Where can I learn more about "partial checkouts"?

In “The road ahead” there is this brief feature description:

Partial repository checkouts. This is one the coolest features of Pijul, which will hopefully allow it to scale to much bigger repositories than others.

This would be a pretty huge deal for monorepos. There’s lots of custom tooling to ease the management of Git monorepos, e.g. https://lernajs.io/, but certain parts of its architecture is hard to get around.

Has there been any writings anywhere about how Pijul’s partial checkouts would work?

I guess it is something like

svn checkout http://example.com/svn/repo/trunk/subdirectory

You can checkout any subdirectory of the project, keep the history, and still can pull from the project (svn update).
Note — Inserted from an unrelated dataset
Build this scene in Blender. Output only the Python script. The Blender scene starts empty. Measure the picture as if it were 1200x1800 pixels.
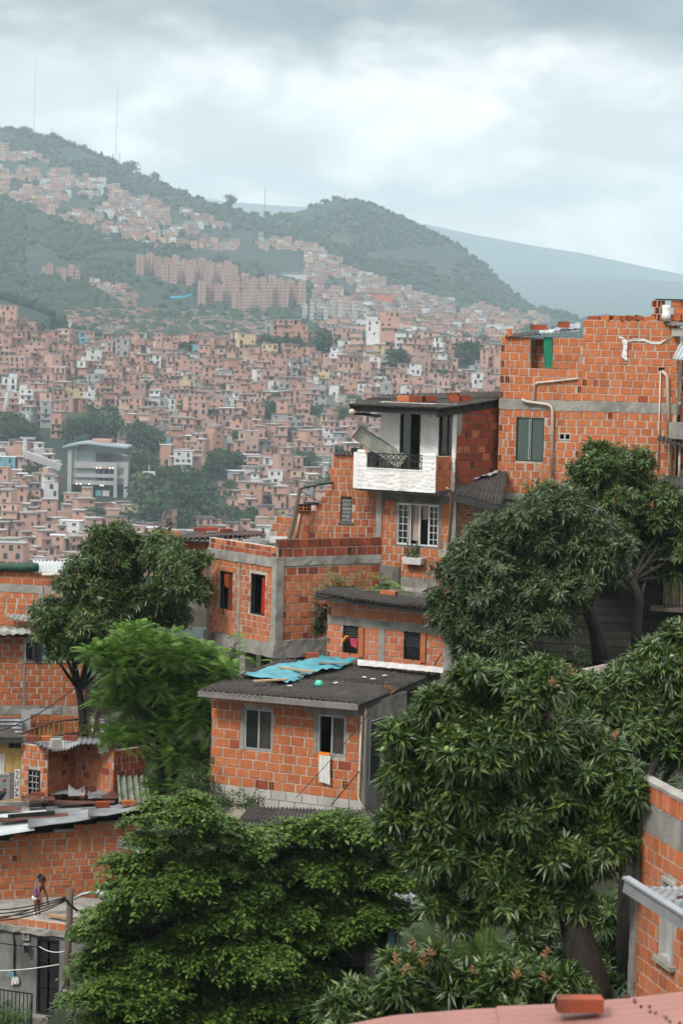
import bpy, math, random
import numpy as np
from mathutils import Vector, Matrix
random.seed(7); RNG = np.random.default_rng(7)
SC = bpy.context.scene
COL = SC.collection
V = Vector
# ------------------------------------------------------------------ camera (85 mm on an upright 24x36 frame)
F = 4250.0                                   # focal length in pixels of the 1200 x 1800 photograph
PITCH = math.atan(300 / F); ROLL = math.radians(1.4)
_r, _u = V((1, 0, 0)), V((0, math.sin(PITCH), math.cos(PITCH)))
FW = V((0, math.cos(PITCH), -math.sin(PITCH)))
RT = _r * math.cos(ROLL) + _u * math.sin(ROLL)
UP = _u * math.cos(ROLL) - _r * math.sin(ROLL)
cam = bpy.data.cameras.new('camera'); co = bpy.data.objects.new('camera', cam); COL.objects.link(co)
co.matrix_world = Matrix((RT, UP, -FW)).transposed().to_4x4()
cam.sensor_fit = 'VERTICAL'; cam.sensor_height = 36; cam.lens = 85
cam.clip_start = .5; cam.clip_end = 30000
cam.dof.use_dof = True; cam.dof.focus_distance = 58; cam.dof.aperture_fstop = 4
SC.camera = co
HAZE_COL = (.68, .86, .97, 1); HAZE_DEN = .000145
def ray(px, py): return (RT * ((px - 600) / F) + UP * ((900 - py) / F) + FW)
def P(px, py, D):                            # the point at depth D (metres along +Y) seen at that pixel of the photo
    d = ray(px, py); return d * (D / d.y)
def proj(v):
    z = v.dot(FW); return 600 + F * v.dot(RT) / z, 900 - F * v.dot(UP) / z
# ------------------------------------------------------------------ sky, sun, exposure
SUN_EL, SUN_AZ = math.radians(46), math.radians(-138)   # azimuth from +Y, clockwise: behind the camera, to its left
sdir = V((math.sin(SUN_AZ) * math.cos(SUN_EL), math.cos(SUN_AZ) * math.cos(SUN_EL), math.sin(SUN_EL)))
W = bpy.data.worlds.new('World'); SC.world = W; W.use_nodes = True
nt = W.node_tree; N = nt.nodes; L = nt.links; N.clear()
def nd(t, **k):
    n = N.new(t)
    for a, b in k.items(): setattr(n, a, b)
    return n
out = nd('ShaderNodeOutputWorld'); bg = nd('ShaderNodeBackground'); bg.inputs[1].default_value = .1
L.new(bg.outputs[0], out.inputs[0])
sky = nd('ShaderNodeTexSky', sky_type='NISHITA', sun_disc=False, sun_elevation=SUN_EL, sun_rotation=SUN_AZ, altitude=1500)
tc = nd('ShaderNodeTexCoord')
def mp(scale, loc=(0, 0, 0)):
    m = nd('ShaderNodeMapping'); m.inputs['Scale'].default_value = scale; m.inputs['Location'].default_value = loc
    L.new(tc.outputs['Generated'], m.inputs[0]); return m.outputs[0]
def noise(vec, s, det=6, rough=.55, dist=0):
    n = nd('ShaderNodeTexNoise'); n.inputs['Scale'].default_value = s; n.inputs['Detail'].default_value = det
    n.inputs['Roughness'].default_value = rough; n.inputs['Distortion'].default_value = dist
    L.new(vec, n.inputs['Vector']); return n.outputs['Fac']
def mth(op, a, b=None, c=None, clamp=False):
    n = nd('ShaderNodeMath', operation=op, use_clamp=clamp)
    for i, x in enumerate((a, b, c)):
        if x is None: continue
        if isinstance(x, (int, float)): n.inputs[i].default_value = x
        else: L.new(x, n.inputs[i])
    return n.outputs[0]
def rng(x, a, b, c, d, smooth=True):
    n = nd('ShaderNodeMapRange', interpolation_type='SMOOTHSTEP' if smooth else 'LINEAR')
    for i, q in enumerate((a, b, c, d)): n.inputs[i + 1].default_value = q
    L.new(x, n.inputs[0]); return n.outputs[0]
def mixc(f, a, b):
    n = nd('ShaderNodeMix', data_type='RGBA')
    if isinstance(f, float): n.inputs[0].default_value = f
    else: L.new(f, n.inputs[0])
    for i, x in ((6, a), (7, b)):
        if isinstance(x, tuple): n.inputs[i].default_value = (*x, 1)
        else: L.new(x, n.inputs[i])
    return n.outputs[2]
sep = nd('ShaderNodeSeparateXYZ'); L.new(tc.outputs['Generated'], sep.inputs[0])
el = sep.outputs[2]
n_big = noise(mp((1, 1, 2.6), (3.1, 0, 1.7)), 8, 7, .55, .2)
n_mid = noise(mp((1, 1, 2.2), (0.4, 2, 5.2)), 19, 8, .62, .4)
n_soft = noise(mp((1, 1, 1.9), (7, 1, 2)), 13, 9, .6, .5)
edge = mth('ADD', el, mth('MULTIPLY', mth('SUBTRACT', n_big, .5), .085))
edge = mth('ADD', edge, mth('MULTIPLY', mth('SUBTRACT', n_mid, .5), .035))
deck = rng(edge, .108, .132, 0, 1)                       # a grey cloud deck over a paler layer near the horizon
pale = mixc(rng(n_soft, .35, .68, 0, 1), (4.5, 4.2, 3.9), (9.2, 8.7, 8.1))
grey = mixc(rng(n_mid, .3, .7, 0, 1), (.3, .28, .26), (1.9, 1.8, 1.7))
high = mixc(rng(el, .16, .85, 0, 1, False), grey, (13, 13, 12.9))   # overcast dome, about three times brighter overhead than at the horizon
cloud = mixc(deck, pale, high)
L.new(mixc(.94, sky.outputs[0], cloud), bg.inputs[0])
sun = bpy.data.lights.new('sun', 'SUN'); so = bpy.data.objects.new('sun', sun); COL.objects.link(so)
sun.energy = 1.5; sun.angle = math.radians(10); sun.color = (1, .95, .88)
so.rotation_euler = (-sdir).to_track_quat('-Z', 'Y').to_euler(); so.location = (0, 0, 60)
SC.view_settings.view_transform = 'Standard'; SC.view_settings.look = 'None'
SC.view_settings.gamma = 1; SC.view_settings.use_curve_mapping = False
SC.view_settings.exposure = 0.86
try:
    SC.cycles.max_bounces = 6; SC.cycles.diffuse_bounces = 3; SC.cycles.volume_bounces = 1
    SC.cycles.transparent_max_bounces = 8; SC.cycles.use_denoising = True; SC.cycles.caustics_reflective = False
except Exception: pass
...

No, but I can explain more here. There are two levels of implementation:

  1. Because Pijul patches commute™, and include a globally unique identifier of the files they apply to, it is fairly easy to just pull the patches that apply to a subset of the repository. This allows one to work on that subset and make patches against it. Now, remember that branches/repositories behave as sets (actual mathematical sets) of patches, ordered only by the dependencies, explicitly mentioned in the patches themselves. This means that when the author pushes to a central monorepo, that monorepo will have the dependencies, which is the only condition required to merge patches. Hence, the monorepo will just compute the union of its sets of patches with the new patches.

    This level is not super hard to implement, but has some tricky bits: what if, for instance, we want to get just one directory, but the patches required to build that directory also build other parts? One solution to that problem would be to have a list of paths to output, apply these “wider” patches anyway, and output just the part we’re interested in.

    Another solution could be to split the patches before applying them, but then we’d have to maintain a list of partially applied patches, which could be quite messy, and require extra datastructures which could end up costing more in disk space.

  2. Another implementation level is to help users write patches that apply to just one subset of the repository. I don’t know if others agree, but this is what I’d like to do with nested repositories: when you create a nested repository, it creates an empty .pijul, which just means that pijul record from inside the nested repository will record a patch only in the nested repository path. Obviously, this default behaviour could be overridden with some command-line option.